After spending three years back in Iona, Colman, formerly abbot and bishop of Lindisfarne, migrated to the far west reaches of Ireland, establishing an abbey off the shore of Connacht on the island of Inishbofin in 667. The monks who followed him were from Lindisfarne, both Irish and Anglo-Saxon.
After less than a year, friction between the Irish and Saxons grew to the point where Colman felt compelled to found the separate house of Mayo-na-Saxon (Maigh Eo, “plain of the yew trees”) some distance away for the Saxons. It became an independent abbey in 670 under St. Gerald, and soon eclipsed its mother house, which later became dependent on it. The abbey, which remained almost exclusively for Saxons until the 12th century, gave its name to the later diocese, deanery, and county. The abbey and the see were referred to as “Mayo-na-Saxon” or “Mayo-of-the-Saxons” well into the 16th century.
In 697, Adomnan, abbot of Iona and coarb of St. Colmcille in Ireland and Scotland, presided over the Council of Birr at which the leading clerics of Ulster, Meath, and Connacht ratified the decisions at Streonshalh, though Iona itself did not do so until 717. They also formulated the Law of Innocents (aka the Law of Adomnan), which forbade the killing of noncombatant women and children, prohibited the compulsory conscription of women and clerics, and set forth harsh penalties for wartime rape.
In 793, Vikings destroyed the center at Lindisfarne, looting its treasure and killing its monks as well as burning its buildings, beginning the Viking Age in the Isles as well as in Europe. Two years later, they attacked Ireland.
The raid on Rathlin Island off the coast of Antrim in which the invaders burned a church and killed several monks in 795 heralded the beginning of the Viking Age in Ireland, which brought about the rapid end of Ireland’s Golden Age. The monastery on Inishmurray and Colman’s abbey on Inishbofin were raided the same year by the same Norse.
At midstream: A politically turbulent century
The eighth century was a time of turbulence and tribulation on the political surface of Ireland beneath which the Church provided a bedrock foundation.

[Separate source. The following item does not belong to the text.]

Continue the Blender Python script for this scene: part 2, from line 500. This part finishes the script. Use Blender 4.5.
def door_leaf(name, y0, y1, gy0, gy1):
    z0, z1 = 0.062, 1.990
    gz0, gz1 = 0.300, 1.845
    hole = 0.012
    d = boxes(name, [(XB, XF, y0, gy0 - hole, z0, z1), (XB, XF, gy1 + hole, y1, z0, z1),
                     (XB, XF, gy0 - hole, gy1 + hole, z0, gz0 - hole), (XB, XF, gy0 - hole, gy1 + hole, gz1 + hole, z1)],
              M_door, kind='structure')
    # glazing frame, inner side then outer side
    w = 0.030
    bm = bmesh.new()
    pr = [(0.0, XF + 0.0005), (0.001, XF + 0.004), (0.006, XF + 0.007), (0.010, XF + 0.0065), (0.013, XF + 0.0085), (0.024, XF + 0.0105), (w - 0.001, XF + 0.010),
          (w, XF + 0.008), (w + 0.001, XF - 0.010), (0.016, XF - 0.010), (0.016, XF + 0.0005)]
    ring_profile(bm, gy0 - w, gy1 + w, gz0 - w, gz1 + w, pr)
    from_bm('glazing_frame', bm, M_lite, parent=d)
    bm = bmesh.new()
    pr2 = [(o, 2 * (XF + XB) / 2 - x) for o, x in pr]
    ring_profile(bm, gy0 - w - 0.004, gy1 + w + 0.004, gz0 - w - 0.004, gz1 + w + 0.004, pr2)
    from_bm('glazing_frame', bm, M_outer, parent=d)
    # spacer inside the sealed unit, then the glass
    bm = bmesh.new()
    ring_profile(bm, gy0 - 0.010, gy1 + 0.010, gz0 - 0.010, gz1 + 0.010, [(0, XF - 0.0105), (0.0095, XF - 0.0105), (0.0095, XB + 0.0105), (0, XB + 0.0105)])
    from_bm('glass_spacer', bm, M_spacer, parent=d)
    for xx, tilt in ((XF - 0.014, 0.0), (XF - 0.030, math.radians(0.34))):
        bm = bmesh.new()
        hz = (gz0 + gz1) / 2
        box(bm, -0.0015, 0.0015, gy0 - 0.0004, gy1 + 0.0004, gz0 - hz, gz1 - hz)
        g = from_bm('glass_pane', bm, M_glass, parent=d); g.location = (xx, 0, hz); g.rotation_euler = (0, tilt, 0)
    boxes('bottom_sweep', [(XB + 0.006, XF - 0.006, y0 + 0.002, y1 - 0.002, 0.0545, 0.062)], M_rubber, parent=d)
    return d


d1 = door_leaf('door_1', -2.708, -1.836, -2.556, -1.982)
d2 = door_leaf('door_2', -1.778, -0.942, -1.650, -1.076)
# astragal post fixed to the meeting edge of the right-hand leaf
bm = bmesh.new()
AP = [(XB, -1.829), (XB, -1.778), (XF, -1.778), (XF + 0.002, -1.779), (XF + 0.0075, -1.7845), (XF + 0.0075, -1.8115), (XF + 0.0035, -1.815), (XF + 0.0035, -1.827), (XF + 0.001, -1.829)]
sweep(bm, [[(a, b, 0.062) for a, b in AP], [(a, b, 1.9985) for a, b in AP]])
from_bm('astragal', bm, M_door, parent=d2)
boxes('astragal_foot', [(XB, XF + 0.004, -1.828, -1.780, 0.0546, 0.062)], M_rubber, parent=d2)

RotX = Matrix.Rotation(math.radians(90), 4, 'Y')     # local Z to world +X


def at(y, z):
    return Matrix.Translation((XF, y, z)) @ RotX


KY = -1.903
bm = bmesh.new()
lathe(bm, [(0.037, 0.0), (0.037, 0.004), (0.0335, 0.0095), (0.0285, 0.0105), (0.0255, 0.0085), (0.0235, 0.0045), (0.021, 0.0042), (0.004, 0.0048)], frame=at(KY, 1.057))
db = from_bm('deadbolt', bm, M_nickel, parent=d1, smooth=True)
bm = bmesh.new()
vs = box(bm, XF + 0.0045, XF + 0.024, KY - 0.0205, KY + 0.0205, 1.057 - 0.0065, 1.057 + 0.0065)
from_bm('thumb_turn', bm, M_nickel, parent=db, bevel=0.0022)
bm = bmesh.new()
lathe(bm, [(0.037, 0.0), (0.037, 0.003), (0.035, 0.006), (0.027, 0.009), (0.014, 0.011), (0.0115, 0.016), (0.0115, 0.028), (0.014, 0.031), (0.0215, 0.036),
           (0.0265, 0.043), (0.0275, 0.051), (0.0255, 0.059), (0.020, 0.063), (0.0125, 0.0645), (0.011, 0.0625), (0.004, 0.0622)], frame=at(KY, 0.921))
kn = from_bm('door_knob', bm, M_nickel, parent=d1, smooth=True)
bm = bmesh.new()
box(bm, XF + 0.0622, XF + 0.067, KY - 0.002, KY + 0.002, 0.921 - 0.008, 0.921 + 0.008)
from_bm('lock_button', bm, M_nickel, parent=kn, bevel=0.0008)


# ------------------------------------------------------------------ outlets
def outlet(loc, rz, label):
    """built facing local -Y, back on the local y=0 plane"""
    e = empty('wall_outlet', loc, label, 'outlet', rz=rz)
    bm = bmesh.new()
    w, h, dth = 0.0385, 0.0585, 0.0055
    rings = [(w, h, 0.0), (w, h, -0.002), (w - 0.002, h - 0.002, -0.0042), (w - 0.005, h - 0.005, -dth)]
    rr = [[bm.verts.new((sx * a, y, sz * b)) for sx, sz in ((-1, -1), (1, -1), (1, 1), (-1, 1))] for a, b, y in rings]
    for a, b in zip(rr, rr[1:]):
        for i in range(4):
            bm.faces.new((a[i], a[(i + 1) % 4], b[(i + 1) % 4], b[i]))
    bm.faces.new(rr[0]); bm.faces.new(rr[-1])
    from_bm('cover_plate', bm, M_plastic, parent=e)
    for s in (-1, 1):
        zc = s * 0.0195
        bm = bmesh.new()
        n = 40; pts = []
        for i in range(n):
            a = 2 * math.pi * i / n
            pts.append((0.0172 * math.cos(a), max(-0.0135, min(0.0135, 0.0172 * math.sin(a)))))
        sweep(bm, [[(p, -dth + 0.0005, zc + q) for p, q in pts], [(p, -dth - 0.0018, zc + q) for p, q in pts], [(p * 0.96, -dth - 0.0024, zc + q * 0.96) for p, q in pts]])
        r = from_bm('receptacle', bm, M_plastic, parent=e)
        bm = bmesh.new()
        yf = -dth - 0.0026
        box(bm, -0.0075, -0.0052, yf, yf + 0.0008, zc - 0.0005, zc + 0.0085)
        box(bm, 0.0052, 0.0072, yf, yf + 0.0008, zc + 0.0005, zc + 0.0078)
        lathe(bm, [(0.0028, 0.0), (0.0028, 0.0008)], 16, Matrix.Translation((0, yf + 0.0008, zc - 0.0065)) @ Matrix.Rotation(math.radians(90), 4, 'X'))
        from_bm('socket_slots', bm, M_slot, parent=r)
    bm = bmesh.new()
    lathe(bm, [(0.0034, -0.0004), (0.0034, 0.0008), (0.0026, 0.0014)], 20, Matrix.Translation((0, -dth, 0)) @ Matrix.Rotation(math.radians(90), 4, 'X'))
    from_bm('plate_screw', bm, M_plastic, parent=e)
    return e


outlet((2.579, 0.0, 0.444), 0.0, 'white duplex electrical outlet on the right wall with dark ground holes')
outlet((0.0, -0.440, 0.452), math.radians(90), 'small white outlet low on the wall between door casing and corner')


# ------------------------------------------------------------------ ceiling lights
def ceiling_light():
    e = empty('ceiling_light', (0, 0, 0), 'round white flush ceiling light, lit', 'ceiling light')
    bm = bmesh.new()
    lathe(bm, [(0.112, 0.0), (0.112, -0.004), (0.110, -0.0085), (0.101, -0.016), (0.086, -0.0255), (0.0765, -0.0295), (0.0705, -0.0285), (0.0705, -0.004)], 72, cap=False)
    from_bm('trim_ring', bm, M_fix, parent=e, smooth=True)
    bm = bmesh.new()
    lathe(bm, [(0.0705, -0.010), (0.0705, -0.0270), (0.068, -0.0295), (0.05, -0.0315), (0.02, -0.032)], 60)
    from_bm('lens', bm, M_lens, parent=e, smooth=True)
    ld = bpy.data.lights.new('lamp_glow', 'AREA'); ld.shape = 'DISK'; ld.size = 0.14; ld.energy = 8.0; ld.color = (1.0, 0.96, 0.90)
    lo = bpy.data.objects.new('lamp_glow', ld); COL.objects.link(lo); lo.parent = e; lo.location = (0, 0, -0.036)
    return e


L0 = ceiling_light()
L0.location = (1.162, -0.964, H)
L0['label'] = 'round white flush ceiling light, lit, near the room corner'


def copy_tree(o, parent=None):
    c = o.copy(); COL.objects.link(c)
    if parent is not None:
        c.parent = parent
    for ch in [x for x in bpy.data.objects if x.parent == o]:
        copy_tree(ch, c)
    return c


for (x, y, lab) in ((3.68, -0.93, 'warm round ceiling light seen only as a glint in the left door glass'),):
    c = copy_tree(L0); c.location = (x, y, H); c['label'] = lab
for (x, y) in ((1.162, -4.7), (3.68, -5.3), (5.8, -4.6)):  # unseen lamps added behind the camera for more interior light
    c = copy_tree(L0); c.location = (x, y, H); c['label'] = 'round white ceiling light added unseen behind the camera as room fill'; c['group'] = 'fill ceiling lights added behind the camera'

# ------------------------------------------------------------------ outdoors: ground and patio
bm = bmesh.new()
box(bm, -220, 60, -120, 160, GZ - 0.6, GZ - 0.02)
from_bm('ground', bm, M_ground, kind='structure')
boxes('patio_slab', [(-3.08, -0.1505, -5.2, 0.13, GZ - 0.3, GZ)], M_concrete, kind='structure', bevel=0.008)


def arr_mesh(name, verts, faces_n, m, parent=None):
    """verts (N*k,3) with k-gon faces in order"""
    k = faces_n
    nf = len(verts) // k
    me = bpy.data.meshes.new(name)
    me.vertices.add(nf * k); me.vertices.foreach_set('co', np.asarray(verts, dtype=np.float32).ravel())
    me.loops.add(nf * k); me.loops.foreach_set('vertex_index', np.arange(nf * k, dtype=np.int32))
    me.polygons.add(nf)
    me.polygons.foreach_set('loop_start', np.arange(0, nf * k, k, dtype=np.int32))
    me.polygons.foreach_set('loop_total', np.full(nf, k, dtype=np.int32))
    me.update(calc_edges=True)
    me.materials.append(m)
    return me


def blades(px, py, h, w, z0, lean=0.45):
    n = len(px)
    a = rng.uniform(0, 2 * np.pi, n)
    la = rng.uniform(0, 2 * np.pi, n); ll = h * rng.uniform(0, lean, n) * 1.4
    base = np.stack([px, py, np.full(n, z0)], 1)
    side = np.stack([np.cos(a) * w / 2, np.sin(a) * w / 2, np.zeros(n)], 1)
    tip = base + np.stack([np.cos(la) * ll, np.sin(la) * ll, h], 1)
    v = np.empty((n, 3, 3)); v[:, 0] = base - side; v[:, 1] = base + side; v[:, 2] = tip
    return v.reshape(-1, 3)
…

Many of the former ruling tribes of several regions were displaced or eclipsed by newcomers, as was the case with the Ui Briuin Breifne over the Conmaicne Magh Rein, though the Muintir Annalaigh (Annaly) of the latter managed to maintain their independence. The Fir Ceara of the Ui Fiachrach Muaidhe conquered the Partraige Ceara and reduced them to the territory then known as Odhbha and later as Ballyovey and now Partry.
The conquerors often adopted as their own the leading monastic houses of the conquered, as was the case with those two groups. The Fir Ceara of the Ui Fiachrach Muaidhe adopted those of the Partraige Ceara whom they squeezed into Odhbha. The Ui Briuin Breifne adopted those of the Conmaicne Magh Rein.
At the top of the kingship pyramid in Connacht, the Ui Briuin Ai completely shut out the Ui Fiachrach Aidne from the high kingship at Cruachan by the fourth quarter of the 8th century.
In Iar Connacht itself, a branch of Connacht’s ruling tribe that became known as Ui Briuin Seola conquered the Conmaicne Dunmore, the Conmaicne Cuile Tolad, and finally the Delbhna Cuile Fabhair in Maigh Seola. Until this last conquest, the tribe was simply referred to in contemporary annals as the southern Ui Briuin. Fursey, whom its lead dynasty took as their patron, may have been the patron saint of the conquered Delbhna Cuile Fabhair, or maybe not.
Much further to the south, the Ui Fiachrach Aidne lost their southern territories to the Eoghanachta of Munster, the area that is now Co. Clare. Their troubles with their southern neighbors are one reason they lost so much ground in the north to the Ui Briuin.
West of Loch Orbsen, the Delbhna Tir Da Locha and the
Conmaicne Mara remained independent and in control of their lands, as did the
Ui Mhaille who were occasionally mentioned as being in Iar Connacht.